As someone who has spent the last two decades on the front line at the bargaining table, I find Bousquet’s analysis on the transformation of the contemporary academy both revealing and frightening. His trust in labour militancy, none­theless, needs a fuller political analysis of the balance of power between corporate management and academic labour. Here an appeal to the traditions of the academy will be inadequate. To build an alliance of academic workers of all kinds in the corporate university, we may need to reinvent the academy.

Just as post-secondary education has been democratized by engaging a majority of young people drawn from more diverse backgrounds by class, gender and ethnicity, so we need to nurture within the community of academic staff a more democratic and inclusive culture. Here the principles of academic freedom and collegial governance are only a starting point.
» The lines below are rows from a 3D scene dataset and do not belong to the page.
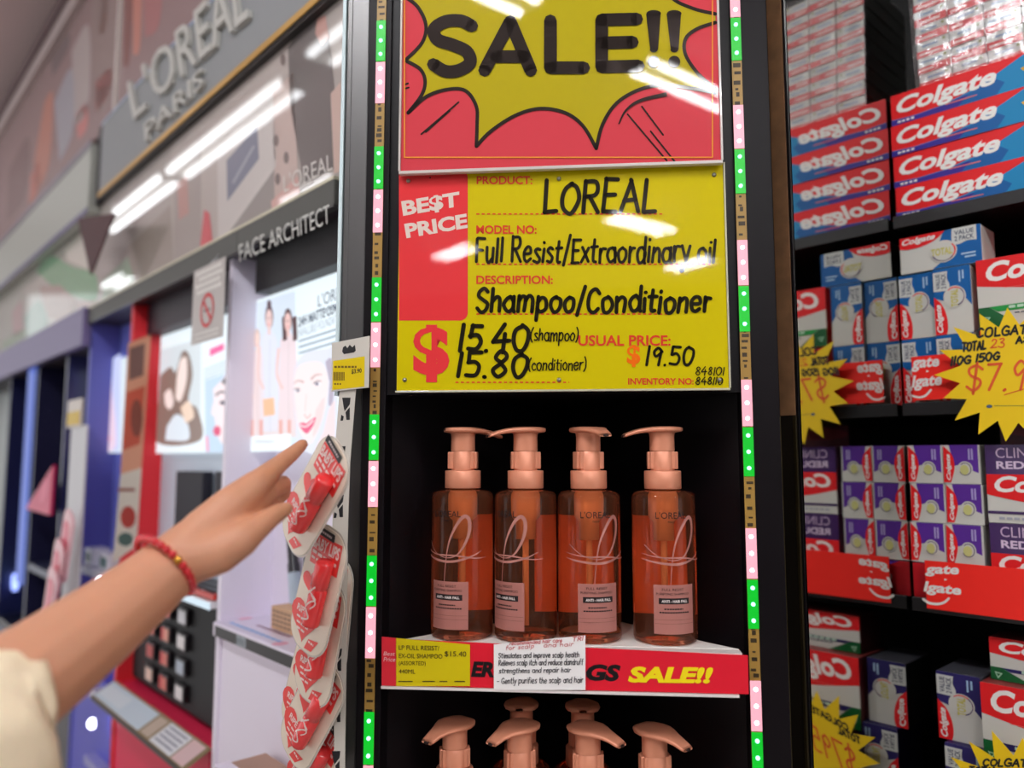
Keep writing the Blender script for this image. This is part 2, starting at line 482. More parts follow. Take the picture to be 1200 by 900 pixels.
# ------------------------------------------------------------------ LED strips
GREEN = mat('led_green', (10, 255, 70), .3, emit=3.2)
GREENB = mat('led_green_glow', (0, 190, 40), .4, emit=1.0)
PINK = mat('led_pink', (255, 235, 245), .3, emit=6.5)
PINKB = mat('led_pink_glow', (255, 176, 192), .4, emit=1.0)
GREENC = mat('led_green_chip', (150, 255, 215), .3, emit=3.0)
TAPE = C((164, 128, 60), .4)
TAPED = C((54, 40, 16), .5)
def led_strip(X, starts, order, px, label):
    zs = [Zs(px, y) for y in starts]
    per = [(zs[i] - zs[i + 1]) for i in range(len(zs) - 1)]
    t = thing('led_strip', label, 'light strip', ST, (X, -.0005, .3))
    w = .0053
    b = MB(); b.box(-w, w, -.0012, 0, 0, 2.25, TAPE)
    z0 = zs[-1] - per[-1] * 5; rn = random.Random(3)
    top = zs[0] + per[0] * 2
    zz = 0
    while zz < 2.24:                                  # dark solder marks of the unlit tape
        b.box(-w * rn.uniform(.2, .8), w * rn.uniform(.1, .8), -.0015, -.0011, zz, zz + rn.uniform(.0015, .005), TAPED)
        zz += rn.uniform(.005, .012)
    b.build('circuit_tape', t)
    segs = []
    k0 = zs[0] + 2 * per[0]
    bounds = [zs[0] + 2 * per[0], zs[0] + per[0]] + zs + [zs[-1] - per[-1] * j for j in (1, 2, 3, 4, 5)]
    for a_, b_ in zip(bounds, bounds[1:]):
        h = (a_ - b_) / 3
        for j, kind in enumerate(order):
            if kind == 'o': continue
            hi = a_ - j * h - .0008; lo = hi - h + .0012
            s_ = MB()
            s_.box(-w, w, -.0022, -.001, lo - .3, hi - .3, GREENB if kind == 'g' else PINKB)
            for q in range(3):
                zc = hi - (q + .5) * (hi - lo) / 3 - .3
                s_.lathe([(.0022, 0), (.0020, .0014), (.0008, .002)], GREENC if kind == 'g' else PINK, 10, mtx=Matrix.Translation((0, -.002, zc)) @ Matrix.Rotation(pi / 2, 4, 'X'))
            s_.build('led_segment', t)
led_strip((Xs(434.5, 450) + Xs(445.5, 450)) / 2, [25, 172, 325, 485, 650, 833], 'gpo', 440, 'strip of green and pink lights up the left post of the black column')
led_strip((Xs(869.5, 450) + Xs(879, 450)) / 2, [21, 175, 335, 500, 678, 856], 'gop', 873, 'strip of green and pink lights up the right post of the black column')

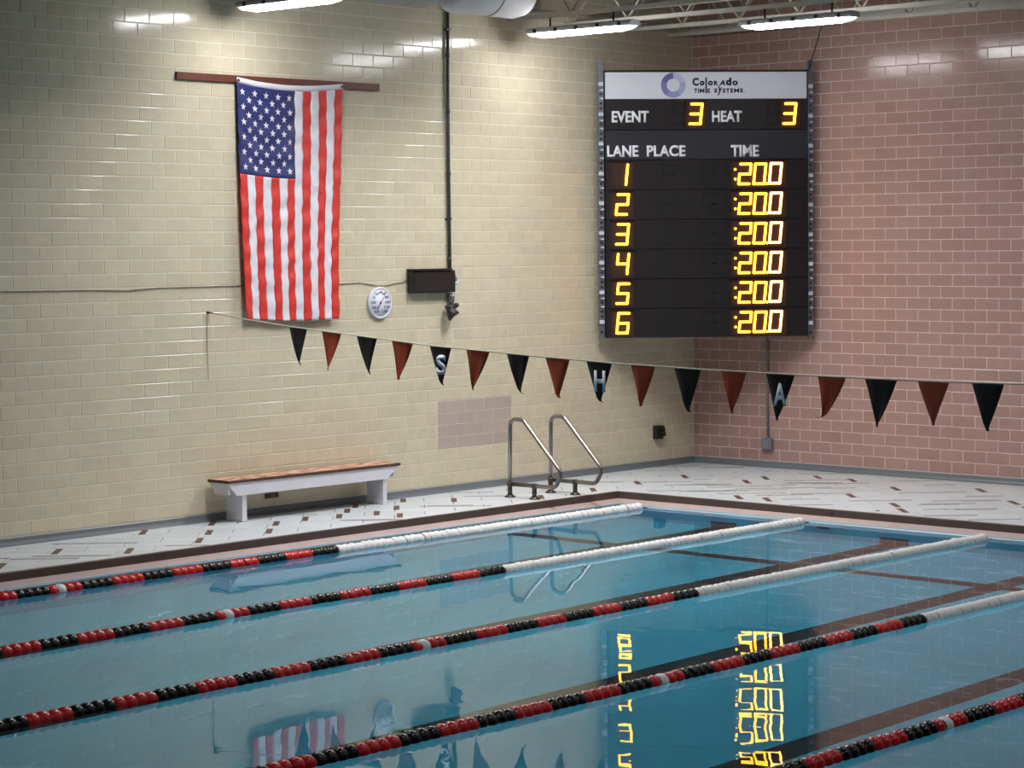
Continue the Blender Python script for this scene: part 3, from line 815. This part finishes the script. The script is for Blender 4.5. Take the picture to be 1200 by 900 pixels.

We need an academic culture suspicious of privilege and hostile to the exploitation of the labour of students and contingent academic staff. Only within an academy that fosters a spirit of fairness and mutual respect can we sustain the academic profession and its values of freedom of enquiry and independence of thought.

Anyone who has engaged in collective bargaining will recognize that our strength depends on building a broad coalition of support. Such coalitions are only as strong as their weakest and most vulnerable members. If this sounds like a tired-old truism, we only have to remember that the tenured professor is the endangered species in the contemporary academy. If you have doubts on this score, then Bousquet will serve as your guide on how our universities and colleges work within the economy and culture of the low-wage nation.

Doug Lorimer is a history professor at Wilfrid Laurier University and chair of CAUT’s Collective Bargaining and Economic Benefits Committee.